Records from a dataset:
..............................

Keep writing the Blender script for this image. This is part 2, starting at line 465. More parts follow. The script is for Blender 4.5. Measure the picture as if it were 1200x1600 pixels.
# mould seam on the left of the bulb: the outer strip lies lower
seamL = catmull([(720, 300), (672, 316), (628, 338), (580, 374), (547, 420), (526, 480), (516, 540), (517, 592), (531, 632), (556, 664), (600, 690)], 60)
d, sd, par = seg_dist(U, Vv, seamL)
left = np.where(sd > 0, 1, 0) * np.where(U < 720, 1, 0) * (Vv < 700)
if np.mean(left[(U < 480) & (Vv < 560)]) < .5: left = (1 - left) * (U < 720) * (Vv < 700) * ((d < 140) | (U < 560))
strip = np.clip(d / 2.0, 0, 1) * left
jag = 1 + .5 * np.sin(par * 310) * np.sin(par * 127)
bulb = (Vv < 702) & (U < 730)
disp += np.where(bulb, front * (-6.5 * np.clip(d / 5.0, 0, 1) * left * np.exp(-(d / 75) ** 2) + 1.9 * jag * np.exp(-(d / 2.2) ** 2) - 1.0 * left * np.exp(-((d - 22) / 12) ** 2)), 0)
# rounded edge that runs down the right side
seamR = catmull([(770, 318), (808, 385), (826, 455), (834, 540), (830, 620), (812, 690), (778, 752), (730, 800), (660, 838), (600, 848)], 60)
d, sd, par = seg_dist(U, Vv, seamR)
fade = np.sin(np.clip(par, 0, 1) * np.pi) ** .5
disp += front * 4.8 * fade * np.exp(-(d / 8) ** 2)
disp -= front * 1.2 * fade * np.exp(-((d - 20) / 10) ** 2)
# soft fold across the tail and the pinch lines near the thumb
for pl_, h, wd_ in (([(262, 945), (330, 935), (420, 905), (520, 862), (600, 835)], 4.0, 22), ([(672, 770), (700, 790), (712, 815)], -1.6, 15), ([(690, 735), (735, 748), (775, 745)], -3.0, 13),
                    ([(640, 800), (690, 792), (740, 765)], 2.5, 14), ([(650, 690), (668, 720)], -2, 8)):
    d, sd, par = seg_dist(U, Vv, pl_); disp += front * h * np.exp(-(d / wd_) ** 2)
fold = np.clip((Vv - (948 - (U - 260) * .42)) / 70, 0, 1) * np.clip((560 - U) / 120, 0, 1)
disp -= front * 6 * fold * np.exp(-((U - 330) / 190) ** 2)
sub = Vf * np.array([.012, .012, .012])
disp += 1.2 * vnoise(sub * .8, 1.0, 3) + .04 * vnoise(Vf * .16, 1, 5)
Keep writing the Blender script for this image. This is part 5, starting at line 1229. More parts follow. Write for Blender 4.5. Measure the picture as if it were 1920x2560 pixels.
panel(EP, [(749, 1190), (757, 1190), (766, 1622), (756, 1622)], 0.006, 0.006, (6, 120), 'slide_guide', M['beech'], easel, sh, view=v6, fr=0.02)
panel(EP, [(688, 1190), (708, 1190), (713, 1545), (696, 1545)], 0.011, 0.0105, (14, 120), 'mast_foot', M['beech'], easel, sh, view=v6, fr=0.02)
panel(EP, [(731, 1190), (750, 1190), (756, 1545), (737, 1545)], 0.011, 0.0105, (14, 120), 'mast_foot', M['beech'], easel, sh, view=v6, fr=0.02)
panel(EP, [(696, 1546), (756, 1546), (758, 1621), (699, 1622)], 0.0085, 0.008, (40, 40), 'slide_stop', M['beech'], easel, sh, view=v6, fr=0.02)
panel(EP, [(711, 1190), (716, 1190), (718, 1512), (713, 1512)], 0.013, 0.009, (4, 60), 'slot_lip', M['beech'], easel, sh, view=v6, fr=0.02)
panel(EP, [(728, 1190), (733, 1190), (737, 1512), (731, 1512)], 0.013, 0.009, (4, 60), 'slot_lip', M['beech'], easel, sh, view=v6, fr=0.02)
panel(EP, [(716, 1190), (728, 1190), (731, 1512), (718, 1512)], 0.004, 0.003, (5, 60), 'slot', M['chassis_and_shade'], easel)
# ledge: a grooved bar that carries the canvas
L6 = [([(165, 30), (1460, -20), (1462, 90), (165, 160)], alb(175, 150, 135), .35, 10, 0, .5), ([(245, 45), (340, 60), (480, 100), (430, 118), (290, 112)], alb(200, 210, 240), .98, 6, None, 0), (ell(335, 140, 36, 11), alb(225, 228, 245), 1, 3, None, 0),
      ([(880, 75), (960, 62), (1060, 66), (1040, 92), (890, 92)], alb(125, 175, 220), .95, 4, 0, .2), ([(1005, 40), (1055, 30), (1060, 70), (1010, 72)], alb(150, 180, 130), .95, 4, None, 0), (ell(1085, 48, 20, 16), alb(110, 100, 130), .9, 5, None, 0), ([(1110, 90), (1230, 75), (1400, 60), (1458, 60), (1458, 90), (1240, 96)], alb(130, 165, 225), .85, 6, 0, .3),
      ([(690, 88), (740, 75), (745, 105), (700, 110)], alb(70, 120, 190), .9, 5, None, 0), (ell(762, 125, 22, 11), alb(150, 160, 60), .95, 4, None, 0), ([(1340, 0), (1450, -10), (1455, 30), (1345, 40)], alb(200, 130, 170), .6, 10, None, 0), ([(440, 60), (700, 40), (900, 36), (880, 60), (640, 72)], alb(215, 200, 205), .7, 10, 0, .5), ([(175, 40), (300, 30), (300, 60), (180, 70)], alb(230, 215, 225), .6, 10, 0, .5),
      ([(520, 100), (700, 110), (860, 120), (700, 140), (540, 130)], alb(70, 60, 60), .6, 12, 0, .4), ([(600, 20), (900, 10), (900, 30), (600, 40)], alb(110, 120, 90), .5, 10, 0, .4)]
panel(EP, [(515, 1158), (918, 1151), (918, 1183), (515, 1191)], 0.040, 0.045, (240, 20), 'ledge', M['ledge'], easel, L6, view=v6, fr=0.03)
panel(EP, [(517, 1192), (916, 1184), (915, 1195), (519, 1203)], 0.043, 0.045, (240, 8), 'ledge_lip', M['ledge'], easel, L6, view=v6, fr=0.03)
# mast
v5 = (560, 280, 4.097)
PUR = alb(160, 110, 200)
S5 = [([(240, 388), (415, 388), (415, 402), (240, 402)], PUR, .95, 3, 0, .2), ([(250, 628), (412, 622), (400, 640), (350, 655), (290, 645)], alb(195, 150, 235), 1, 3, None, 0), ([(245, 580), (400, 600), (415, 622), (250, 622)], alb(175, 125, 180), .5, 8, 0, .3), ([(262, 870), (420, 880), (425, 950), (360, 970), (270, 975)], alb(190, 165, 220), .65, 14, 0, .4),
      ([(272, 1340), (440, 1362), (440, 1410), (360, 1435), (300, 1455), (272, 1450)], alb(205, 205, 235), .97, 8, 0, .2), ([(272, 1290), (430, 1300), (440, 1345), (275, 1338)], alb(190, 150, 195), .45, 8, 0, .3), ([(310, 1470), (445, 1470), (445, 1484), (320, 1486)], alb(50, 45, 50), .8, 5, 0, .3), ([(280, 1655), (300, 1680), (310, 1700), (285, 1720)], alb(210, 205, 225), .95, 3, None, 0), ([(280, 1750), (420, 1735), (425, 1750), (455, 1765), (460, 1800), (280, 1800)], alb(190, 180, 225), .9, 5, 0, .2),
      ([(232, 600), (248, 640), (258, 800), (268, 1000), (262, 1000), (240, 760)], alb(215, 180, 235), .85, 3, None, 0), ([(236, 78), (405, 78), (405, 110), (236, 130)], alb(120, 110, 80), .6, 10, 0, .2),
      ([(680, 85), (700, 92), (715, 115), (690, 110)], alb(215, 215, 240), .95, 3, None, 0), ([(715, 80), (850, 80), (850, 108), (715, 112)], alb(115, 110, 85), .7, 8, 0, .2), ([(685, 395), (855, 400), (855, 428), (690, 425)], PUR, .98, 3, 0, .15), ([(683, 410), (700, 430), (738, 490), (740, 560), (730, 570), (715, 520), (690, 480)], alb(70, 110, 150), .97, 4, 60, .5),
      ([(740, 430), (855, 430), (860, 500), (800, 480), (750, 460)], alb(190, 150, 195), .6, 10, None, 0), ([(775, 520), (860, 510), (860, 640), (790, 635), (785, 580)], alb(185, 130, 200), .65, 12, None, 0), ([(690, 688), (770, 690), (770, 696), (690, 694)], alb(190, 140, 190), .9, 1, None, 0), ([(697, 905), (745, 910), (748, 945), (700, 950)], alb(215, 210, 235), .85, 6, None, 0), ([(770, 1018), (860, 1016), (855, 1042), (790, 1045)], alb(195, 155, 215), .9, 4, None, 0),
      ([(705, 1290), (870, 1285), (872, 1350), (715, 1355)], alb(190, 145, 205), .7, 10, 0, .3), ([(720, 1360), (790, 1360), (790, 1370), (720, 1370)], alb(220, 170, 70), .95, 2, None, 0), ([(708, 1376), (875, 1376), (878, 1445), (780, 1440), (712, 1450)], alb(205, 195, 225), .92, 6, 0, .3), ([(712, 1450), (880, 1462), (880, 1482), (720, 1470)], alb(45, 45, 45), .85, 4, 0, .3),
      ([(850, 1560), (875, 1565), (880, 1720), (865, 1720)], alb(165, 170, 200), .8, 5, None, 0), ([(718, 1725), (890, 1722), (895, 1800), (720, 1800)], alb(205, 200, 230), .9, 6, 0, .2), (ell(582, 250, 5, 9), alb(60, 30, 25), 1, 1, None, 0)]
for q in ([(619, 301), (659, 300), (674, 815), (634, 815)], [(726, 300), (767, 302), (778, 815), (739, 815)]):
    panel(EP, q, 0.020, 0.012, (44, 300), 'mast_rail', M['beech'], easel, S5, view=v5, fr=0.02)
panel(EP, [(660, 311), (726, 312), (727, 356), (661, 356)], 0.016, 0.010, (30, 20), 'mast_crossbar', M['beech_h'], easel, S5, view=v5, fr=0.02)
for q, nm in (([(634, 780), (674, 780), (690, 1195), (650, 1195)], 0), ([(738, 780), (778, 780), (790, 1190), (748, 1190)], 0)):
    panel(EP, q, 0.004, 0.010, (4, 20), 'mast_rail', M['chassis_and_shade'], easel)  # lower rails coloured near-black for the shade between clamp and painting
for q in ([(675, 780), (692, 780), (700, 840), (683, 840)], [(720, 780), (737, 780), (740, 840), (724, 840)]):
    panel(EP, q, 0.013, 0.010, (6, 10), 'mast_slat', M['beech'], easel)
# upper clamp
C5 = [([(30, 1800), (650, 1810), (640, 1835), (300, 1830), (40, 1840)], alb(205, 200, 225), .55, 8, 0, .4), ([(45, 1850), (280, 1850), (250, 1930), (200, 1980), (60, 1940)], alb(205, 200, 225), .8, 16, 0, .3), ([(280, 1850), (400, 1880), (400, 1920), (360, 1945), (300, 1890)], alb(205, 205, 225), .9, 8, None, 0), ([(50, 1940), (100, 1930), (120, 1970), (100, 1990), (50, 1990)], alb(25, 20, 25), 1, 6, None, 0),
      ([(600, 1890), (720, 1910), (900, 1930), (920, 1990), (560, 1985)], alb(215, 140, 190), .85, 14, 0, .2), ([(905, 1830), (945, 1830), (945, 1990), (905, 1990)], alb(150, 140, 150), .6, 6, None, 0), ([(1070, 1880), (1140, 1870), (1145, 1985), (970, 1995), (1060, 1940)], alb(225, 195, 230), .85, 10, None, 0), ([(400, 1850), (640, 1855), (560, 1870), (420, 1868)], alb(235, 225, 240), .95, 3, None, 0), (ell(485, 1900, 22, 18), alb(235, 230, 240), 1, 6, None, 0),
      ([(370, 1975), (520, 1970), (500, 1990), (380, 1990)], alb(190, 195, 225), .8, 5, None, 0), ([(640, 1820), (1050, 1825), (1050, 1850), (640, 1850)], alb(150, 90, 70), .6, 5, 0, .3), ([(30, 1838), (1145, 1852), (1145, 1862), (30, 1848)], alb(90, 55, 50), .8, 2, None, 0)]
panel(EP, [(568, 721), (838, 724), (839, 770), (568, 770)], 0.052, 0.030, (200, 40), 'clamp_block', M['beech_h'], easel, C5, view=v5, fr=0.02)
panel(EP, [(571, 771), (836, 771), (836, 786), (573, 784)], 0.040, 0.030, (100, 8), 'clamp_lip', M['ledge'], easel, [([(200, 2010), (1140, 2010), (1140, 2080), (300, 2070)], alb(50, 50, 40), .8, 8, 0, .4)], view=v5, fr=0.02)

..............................

Pick out each line containing "follow" and report it.

Keep writing the Blender script for this image. This is part 2, starting at line 465. More parts follow. The script is for Blender 4.5. Measure the picture as if it were 1200x1600 pixels.
Keep writing the Blender script for this image. This is part 5, starting at line 1229. More parts follow. Write for Blender 4.5. Measure the picture as if it were 1920x2560 pixels.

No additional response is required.